Dari penjelasan ini, dapat dilihat bahwa kata Cina yang merujuk pada etnis tionghoa adalah denotasi, yaitu merujuk pada seseorang atau kelompok orang dengan ciri fisik etnis tionghoa, seperti kulit putih, mata sipit, rambut lurus, termasuk bahasa dan budaya khas. Sedangkan kata Cina berkonotasi lebih pada reliji, yaitu nonmuslim. Sedangkan kata Melayu adalah denotasi yang merujuk pada semua orang [atau banyak orang] dengan ciri-ciri ‘non-tionghoa’ dan memiliki konotasi sebagai pemeluk agama Islam dan non-Kristiani, meskipun ternyata tidak sedikit yang kadang-kadang dapat membedakan dengan jelas istilah Melayu dengan Jawa atau Madura dan mengkonotasikannya lagi dengan hal yang berbeda [tidak saya bahas disini]. Kristen kemudian dikonotasikan dengan etnis dayak atau tionghoa, sehingga etnis dayak pun memiliki asosiasi yang erat dengan non-muslim, atau Kristiani tepatnya.

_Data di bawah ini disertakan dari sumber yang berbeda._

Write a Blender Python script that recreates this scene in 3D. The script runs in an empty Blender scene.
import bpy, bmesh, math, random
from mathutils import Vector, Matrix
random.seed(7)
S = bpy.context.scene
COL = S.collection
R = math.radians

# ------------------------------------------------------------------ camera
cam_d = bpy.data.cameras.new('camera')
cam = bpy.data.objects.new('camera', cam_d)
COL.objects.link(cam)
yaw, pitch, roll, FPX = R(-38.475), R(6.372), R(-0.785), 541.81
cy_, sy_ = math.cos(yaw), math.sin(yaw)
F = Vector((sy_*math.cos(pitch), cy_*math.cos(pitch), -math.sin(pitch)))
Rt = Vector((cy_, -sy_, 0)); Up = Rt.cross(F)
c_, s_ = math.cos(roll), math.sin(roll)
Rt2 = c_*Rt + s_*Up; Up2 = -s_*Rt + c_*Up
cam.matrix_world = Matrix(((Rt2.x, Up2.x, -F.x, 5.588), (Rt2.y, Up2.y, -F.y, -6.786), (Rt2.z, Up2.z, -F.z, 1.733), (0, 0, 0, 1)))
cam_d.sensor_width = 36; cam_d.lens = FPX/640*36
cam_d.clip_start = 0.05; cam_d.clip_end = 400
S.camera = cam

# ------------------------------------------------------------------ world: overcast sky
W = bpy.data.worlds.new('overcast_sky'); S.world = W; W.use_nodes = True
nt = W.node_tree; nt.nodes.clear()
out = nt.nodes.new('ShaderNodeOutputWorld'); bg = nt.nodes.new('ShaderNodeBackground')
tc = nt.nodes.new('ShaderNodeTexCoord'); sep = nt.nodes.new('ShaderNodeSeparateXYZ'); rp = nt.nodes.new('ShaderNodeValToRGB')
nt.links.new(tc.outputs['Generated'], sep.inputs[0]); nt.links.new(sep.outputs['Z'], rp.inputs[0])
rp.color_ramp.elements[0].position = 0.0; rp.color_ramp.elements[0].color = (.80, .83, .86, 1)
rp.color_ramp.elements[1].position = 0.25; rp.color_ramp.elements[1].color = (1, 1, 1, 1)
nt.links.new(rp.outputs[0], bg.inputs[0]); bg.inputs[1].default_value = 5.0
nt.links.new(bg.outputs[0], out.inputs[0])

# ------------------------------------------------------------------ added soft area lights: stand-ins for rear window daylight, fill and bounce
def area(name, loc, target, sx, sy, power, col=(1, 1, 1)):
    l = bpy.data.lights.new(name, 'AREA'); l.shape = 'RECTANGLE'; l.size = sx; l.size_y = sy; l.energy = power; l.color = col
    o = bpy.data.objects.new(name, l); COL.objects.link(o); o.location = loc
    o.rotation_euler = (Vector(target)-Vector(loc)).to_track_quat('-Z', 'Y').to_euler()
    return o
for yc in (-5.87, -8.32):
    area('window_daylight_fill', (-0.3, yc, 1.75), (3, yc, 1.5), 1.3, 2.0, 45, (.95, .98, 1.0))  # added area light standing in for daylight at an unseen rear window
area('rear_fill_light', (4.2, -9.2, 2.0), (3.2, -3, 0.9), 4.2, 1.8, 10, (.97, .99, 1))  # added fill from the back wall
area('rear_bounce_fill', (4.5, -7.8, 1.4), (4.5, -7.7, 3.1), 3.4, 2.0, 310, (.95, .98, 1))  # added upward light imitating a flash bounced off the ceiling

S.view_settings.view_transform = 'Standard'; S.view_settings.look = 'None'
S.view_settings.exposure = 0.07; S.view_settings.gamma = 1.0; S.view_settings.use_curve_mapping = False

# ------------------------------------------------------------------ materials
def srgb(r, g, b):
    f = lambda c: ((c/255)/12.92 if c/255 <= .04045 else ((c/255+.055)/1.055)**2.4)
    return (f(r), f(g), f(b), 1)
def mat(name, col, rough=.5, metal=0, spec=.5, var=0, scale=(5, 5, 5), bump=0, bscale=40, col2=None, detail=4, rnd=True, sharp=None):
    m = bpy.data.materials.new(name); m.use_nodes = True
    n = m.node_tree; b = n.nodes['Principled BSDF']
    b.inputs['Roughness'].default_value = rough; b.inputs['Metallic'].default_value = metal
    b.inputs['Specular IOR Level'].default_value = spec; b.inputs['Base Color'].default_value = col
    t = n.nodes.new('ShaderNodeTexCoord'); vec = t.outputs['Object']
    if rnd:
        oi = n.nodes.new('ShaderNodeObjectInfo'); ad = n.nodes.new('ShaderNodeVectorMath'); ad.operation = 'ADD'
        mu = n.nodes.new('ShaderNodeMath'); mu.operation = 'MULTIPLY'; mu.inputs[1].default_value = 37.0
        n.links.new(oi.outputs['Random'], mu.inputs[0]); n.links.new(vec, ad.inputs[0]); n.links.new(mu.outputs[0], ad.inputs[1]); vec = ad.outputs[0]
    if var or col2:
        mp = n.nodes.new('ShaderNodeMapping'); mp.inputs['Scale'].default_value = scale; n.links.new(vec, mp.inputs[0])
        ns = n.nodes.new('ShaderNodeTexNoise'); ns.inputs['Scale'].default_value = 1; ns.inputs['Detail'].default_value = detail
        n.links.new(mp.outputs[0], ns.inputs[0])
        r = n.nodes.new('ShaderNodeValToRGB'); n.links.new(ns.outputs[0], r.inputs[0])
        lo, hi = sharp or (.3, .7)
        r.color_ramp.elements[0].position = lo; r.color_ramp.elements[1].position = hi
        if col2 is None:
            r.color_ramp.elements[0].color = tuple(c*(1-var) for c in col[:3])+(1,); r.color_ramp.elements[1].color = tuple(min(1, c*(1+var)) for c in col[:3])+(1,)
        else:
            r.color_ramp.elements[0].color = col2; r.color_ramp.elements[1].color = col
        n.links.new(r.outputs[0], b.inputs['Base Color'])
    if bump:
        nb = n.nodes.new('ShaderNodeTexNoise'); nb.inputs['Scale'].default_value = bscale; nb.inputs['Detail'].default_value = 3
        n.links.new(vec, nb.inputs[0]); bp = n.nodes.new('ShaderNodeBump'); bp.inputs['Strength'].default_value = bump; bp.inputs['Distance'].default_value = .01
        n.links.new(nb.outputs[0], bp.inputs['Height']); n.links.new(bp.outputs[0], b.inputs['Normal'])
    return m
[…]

Sebagai contoh, dalam sebuah percakapan dapat saja terjadi hal seperti ini:
A: “Dia beragama apa, Melayu atau Dayak?”
B: “Dia Dayak?”
Dalam hal ini, pembicara A telah mendapatkan jawaban, yaitu pasti bahwa orang yang sedang mereka bicarakan pastilah beragama Kristiani, atau paling tidak nonmuslim. Percakapan yang bila ditilik dan dianalisis dengan baik ini kemudian sebenarnya terdengar rancu. Kerancuan ini kemudian karena telah terbiasa dalam kehidupan sosial masyarakat, menjadi tidak rancu lagi, atau bisa dijelaskan bahwa metonimia ini tidak menjadi metonimia lagi. Walaupun ada pernyataan seperti “Dia dayak bukan Islam,” “Dia cina, bukan Islam,” “Dia dayak masuk Islam,” “Dia cina masuk Islam,” “Dia melayu masuk Kristen,” tidak ada pernyataan seperti “Dia melayu masuk cina,” atau “Dia melayu masuk dayak.” Ini dikarenakan kesadaran yang ‘mendua’ bahwa etnis tidak mungkin diubah, sedangkan agama dapat terjadi konversi. Tetapi sulit disadari bahwa agama tidak selalu melekat pada etnis, sehingga dengan menyatakan bahwa seseorang berasal dari etnis melayu sudah pasti dia merupakan seorang muslim, dan sebaliknya, seseorang berasal dari etnis dayak, cina atau etnis lainnya [yang membawa konotasi dan asosiasi nonmulsim], pastilah ia nonmuslim.